Here, we present the first evaluation of consumer VR controllers for tactile psychophysics research. Baseline (resting) perceptual thresholds differed between controller types, indicating that devices may differ in vibrotactile presentation. Nevertheless, we found consistent tactile suppression during movement, and individual suppression was of similar magnitude and correlated between devices.

Baseline thresholds significantly differed between controllers, with the Vive controller apparently presenting the “stronger” tactile stimulus (lower threshold). This might be explained by a stronger actuator in the Vive controller or differences in actuator mounting or placement. Another explanation could relate to possible mass differences between controllers. In this case, participants would need to apply greater grip forces to hold the heavier controller, leading to stronger afferent input masking the vibrotactile stimulus. Yet, recent work does not suggest stronger suppression for greater forces [3] and mass was very similar when measured (Vive: 205 g, Index: 196 g), making this explanation unlikely. It is further unknown whether all controllers of the same type produce similar physical stimuli for a given intensity value. In any case, different controller types may be more or less suitable for perceptual threshold estimation, and care should be taken to evaluate devices before comparing results across studies, which was beyond the scope of this conference paper.

We found significant suppression during movement compared to rest in both controllers, in good agreement with previous work that found similar effects with specialized tactors [5, 6, 11, 18, 19]. The magnitude of this suppression effect was comparable for both controllers and individual threshold differences were highly correlated between devices. This suggests that we indeed measured suppression as a participant-specific variable, further supported by significant suppression effects in all tested vibration frequencies. While the fixed stimulus onset times in the baseline condition might have facilitated prediction of the stimulus and thus lower thresholds, movement-related tactile suppression is evident also with jittered baseline stimulus onset times [11]. Additionally, the larger number of trials with stimulus compared to without could have biased participants towards responding “yes” more often, but such a bias would affect all conditions equally as trial counts were identical.

The frequencies tested here predominantly activate the Pacinian corpuscles, which have a receptive range of 40–800 Hz and a peak sensitivity around 250 Hz [2, 12, 13]. Based on prior work, 250 Hz should therefore have the lowest baseline thresholds, with lower sensitivity and thus higher thresholds for 100 Hz and 400 Hz [2, 14]. In the Index controller, baseline and movement thresholds indeed generally follow this pattern.

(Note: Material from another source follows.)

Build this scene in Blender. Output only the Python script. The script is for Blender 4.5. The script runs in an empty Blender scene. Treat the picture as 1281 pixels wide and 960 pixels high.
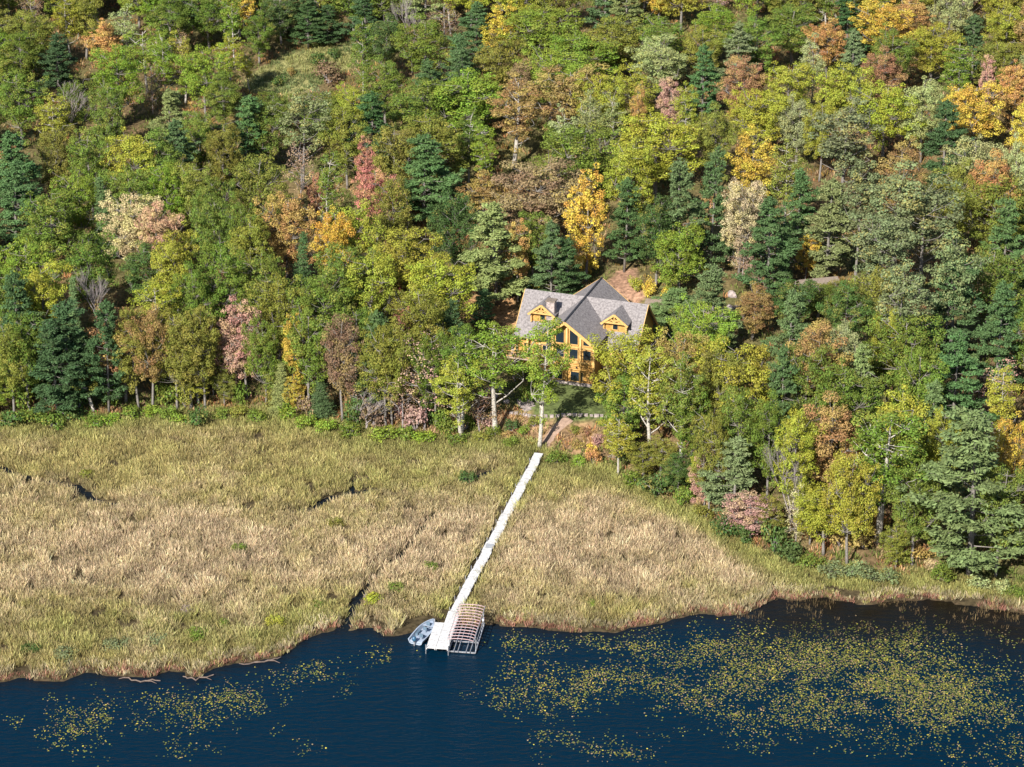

In the Vive controller, thresholds increased with frequency, with 100 Hz being the most detectable. This might be explained by hardware differences as well, e.g. higher force at 100 Hz for the Vive actuator or resonance with the controller case. Future work could investigate the force output of each controller at different frequencies. Nonetheless, the 250 Hz widely used in prior work (e.g., [11, 18, 19]) appear to work well for the tested devices.

These findings also open up questions for future work. Notably, the lowest intensity tested in this study was \(10^{-5}\), yet quite a few participants had estimated thresholds below this level (cf. Fig. 2), indicating that they perceived some or all stimuli at the lowest level(s) presented. True thresholds thus might lie even lower for some participants. Another possibility is that steps in intensity near the lower end of the tested range might produce only little difference in the physical stimulus amplitude, or that the range of stimuli produced by the controller is limited by hardware capabilities. To address these questions, we are currently examining the physical stimulus produced across a large range of intensities to determine a usable span of values. Notably, the suppression effects found here are unlikely to be affected by this as we compared within-subject baseline and movement thresholds. Taken together, our findings pave the way for future tactile psychophysics studies in VR using wireless, off-the-shelf hardware.